>> BEGIN SUPPLIED INFORMATION

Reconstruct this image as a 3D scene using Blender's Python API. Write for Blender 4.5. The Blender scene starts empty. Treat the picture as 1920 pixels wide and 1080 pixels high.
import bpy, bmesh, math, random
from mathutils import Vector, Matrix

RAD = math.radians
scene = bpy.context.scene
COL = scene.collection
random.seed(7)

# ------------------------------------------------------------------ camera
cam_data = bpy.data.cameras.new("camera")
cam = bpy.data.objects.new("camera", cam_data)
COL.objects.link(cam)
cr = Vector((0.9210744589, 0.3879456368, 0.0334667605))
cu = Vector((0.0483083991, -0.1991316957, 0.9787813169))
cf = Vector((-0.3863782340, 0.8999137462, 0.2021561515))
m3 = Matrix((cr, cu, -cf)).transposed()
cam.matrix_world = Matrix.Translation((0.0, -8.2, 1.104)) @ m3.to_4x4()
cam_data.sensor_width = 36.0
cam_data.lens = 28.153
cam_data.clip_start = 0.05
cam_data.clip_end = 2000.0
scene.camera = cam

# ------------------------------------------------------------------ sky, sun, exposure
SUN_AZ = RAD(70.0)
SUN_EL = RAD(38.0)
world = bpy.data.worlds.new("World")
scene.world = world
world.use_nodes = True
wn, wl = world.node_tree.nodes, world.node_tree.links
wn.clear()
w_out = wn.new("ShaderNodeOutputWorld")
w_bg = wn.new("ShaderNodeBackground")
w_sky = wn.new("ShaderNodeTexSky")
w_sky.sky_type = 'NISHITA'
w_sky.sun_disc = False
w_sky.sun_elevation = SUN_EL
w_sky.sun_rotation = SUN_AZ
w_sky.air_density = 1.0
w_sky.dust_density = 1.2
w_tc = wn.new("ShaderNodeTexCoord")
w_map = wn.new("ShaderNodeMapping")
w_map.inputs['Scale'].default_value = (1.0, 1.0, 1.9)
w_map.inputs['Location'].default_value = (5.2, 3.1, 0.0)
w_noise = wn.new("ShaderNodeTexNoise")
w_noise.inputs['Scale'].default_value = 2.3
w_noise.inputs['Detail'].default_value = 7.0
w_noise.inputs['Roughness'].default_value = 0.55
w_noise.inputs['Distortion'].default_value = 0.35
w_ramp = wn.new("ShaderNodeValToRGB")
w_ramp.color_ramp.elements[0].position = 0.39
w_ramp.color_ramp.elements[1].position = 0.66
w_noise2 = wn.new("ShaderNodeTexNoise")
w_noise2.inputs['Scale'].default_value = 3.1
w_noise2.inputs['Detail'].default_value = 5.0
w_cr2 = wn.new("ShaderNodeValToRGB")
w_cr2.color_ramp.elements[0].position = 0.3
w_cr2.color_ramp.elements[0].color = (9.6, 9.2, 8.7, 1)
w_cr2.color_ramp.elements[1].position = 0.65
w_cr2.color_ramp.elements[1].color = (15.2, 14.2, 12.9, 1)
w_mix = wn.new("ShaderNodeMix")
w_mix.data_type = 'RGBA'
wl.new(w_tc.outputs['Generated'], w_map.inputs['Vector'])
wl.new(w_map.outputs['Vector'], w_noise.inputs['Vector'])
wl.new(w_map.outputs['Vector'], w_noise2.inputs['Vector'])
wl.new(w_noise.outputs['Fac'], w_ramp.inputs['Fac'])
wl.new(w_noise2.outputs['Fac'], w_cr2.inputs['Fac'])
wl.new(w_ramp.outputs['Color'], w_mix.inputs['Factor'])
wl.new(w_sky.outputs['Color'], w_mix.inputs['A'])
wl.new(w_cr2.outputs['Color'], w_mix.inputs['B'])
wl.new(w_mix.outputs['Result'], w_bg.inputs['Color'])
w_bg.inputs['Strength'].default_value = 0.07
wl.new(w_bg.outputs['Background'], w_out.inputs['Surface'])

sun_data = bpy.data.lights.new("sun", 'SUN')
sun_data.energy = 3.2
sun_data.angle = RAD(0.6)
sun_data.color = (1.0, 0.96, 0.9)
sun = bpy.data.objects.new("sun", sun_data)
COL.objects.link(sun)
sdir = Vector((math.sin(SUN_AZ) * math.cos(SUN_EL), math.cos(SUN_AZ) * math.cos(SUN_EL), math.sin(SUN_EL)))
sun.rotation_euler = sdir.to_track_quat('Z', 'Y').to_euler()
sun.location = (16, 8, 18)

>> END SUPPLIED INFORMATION

* _WHAT NEEDS TO BE DONE_
Output the lines above verbatim and in full.

* _TASK OUTPUT_
Reconstruct this image as a 3D scene using Blender's Python API. Write for Blender 4.5. The Blender scene starts empty. Treat the picture as 1920 pixels wide and 1080 pixels high.
import bpy, bmesh, math, random
from mathutils import Vector, Matrix

RAD = math.radians
scene = bpy.context.scene
COL = scene.collection
random.seed(7)

# ------------------------------------------------------------------ camera
cam_data = bpy.data.cameras.new("camera")
cam = bpy.data.objects.new("camera", cam_data)
COL.objects.link(cam)
cr = Vector((0.9210744589, 0.3879456368, 0.0334667605))
cu = Vector((0.0483083991, -0.1991316957, 0.9787813169))
cf = Vector((-0.3863782340, 0.8999137462, 0.2021561515))
m3 = Matrix((cr, cu, -cf)).transposed()
cam.matrix_world = Matrix.Translation((0.0, -8.2, 1.104)) @ m3.to_4x4()
cam_data.sensor_width = 36.0
cam_data.lens = 28.153
cam_data.clip_start = 0.05
cam_data.clip_end = 2000.0
scene.camera = cam

# ------------------------------------------------------------------ sky, sun, exposure
SUN_AZ = RAD(70.0)
SUN_EL = RAD(38.0)
world = bpy.data.worlds.new("World")
scene.world = world
world.use_nodes = True
wn, wl = world.node_tree.nodes, world.node_tree.links
wn.clear()
w_out = wn.new("ShaderNodeOutputWorld")
w_bg = wn.new("ShaderNodeBackground")
w_sky = wn.new("ShaderNodeTexSky")
w_sky.sky_type = 'NISHITA'
w_sky.sun_disc = False
w_sky.sun_elevation = SUN_EL
w_sky.sun_rotation = SUN_AZ
w_sky.air_density = 1.0
w_sky.dust_density = 1.2
w_tc = wn.new("ShaderNodeTexCoord")
w_map = wn.new("ShaderNodeMapping")
w_map.inputs['Scale'].default_value = (1.0, 1.0, 1.9)
w_map.inputs['Location'].default_value = (5.2, 3.1, 0.0)
w_noise = wn.new("ShaderNodeTexNoise")
w_noise.inputs['Scale'].default_value = 2.3
w_noise.inputs['Detail'].default_value = 7.0
w_noise.inputs['Roughness'].default_value = 0.55
w_noise.inputs['Distortion'].default_value = 0.35
w_ramp = wn.new("ShaderNodeValToRGB")
w_ramp.color_ramp.elements[0].position = 0.39
w_ramp.color_ramp.elements[1].position = 0.66
w_noise2 = wn.new("ShaderNodeTexNoise")
w_noise2.inputs['Scale'].default_value = 3.1
w_noise2.inputs['Detail'].default_value = 5.0
w_cr2 = wn.new("ShaderNodeValToRGB")
w_cr2.color_ramp.elements[0].position = 0.3
w_cr2.color_ramp.elements[0].color = (9.6, 9.2, 8.7, 1)
w_cr2.color_ramp.elements[1].position = 0.65
w_cr2.color_ramp.elements[1].color = (15.2, 14.2, 12.9, 1)
w_mix = wn.new("ShaderNodeMix")
w_mix.data_type = 'RGBA'
wl.new(w_tc.outputs['Generated'], w_map.inputs['Vector'])
wl.new(w_map.outputs['Vector'], w_noise.inputs['Vector'])
wl.new(w_map.outputs['Vector'], w_noise2.inputs['Vector'])
wl.new(w_noise.outputs['Fac'], w_ramp.inputs['Fac'])
wl.new(w_noise2.outputs['Fac'], w_cr2.inputs['Fac'])
wl.new(w_ramp.outputs['Color'], w_mix.inputs['Factor'])
wl.new(w_sky.outputs['Color'], w_mix.inputs['A'])
wl.new(w_cr2.outputs['Color'], w_mix.inputs['B'])
wl.new(w_mix.outputs['Result'], w_bg.inputs['Color'])
w_bg.inputs['Strength'].default_value = 0.07
wl.new(w_bg.outputs['Background'], w_out.inputs['Surface'])

sun_data = bpy.data.lights.new("sun", 'SUN')
sun_data.energy = 3.2
sun_data.angle = RAD(0.6)
sun_data.color = (1.0, 0.96, 0.9)
sun = bpy.data.objects.new("sun", sun_data)
COL.objects.link(sun)
sdir = Vector((math.sin(SUN_AZ) * math.cos(SUN_EL), math.cos(SUN_AZ) * math.cos(SUN_EL), math.sin(SUN_EL)))
sun.rotation_euler = sdir.to_track_quat('Z', 'Y').to_euler()
sun.location = (16, 8, 18)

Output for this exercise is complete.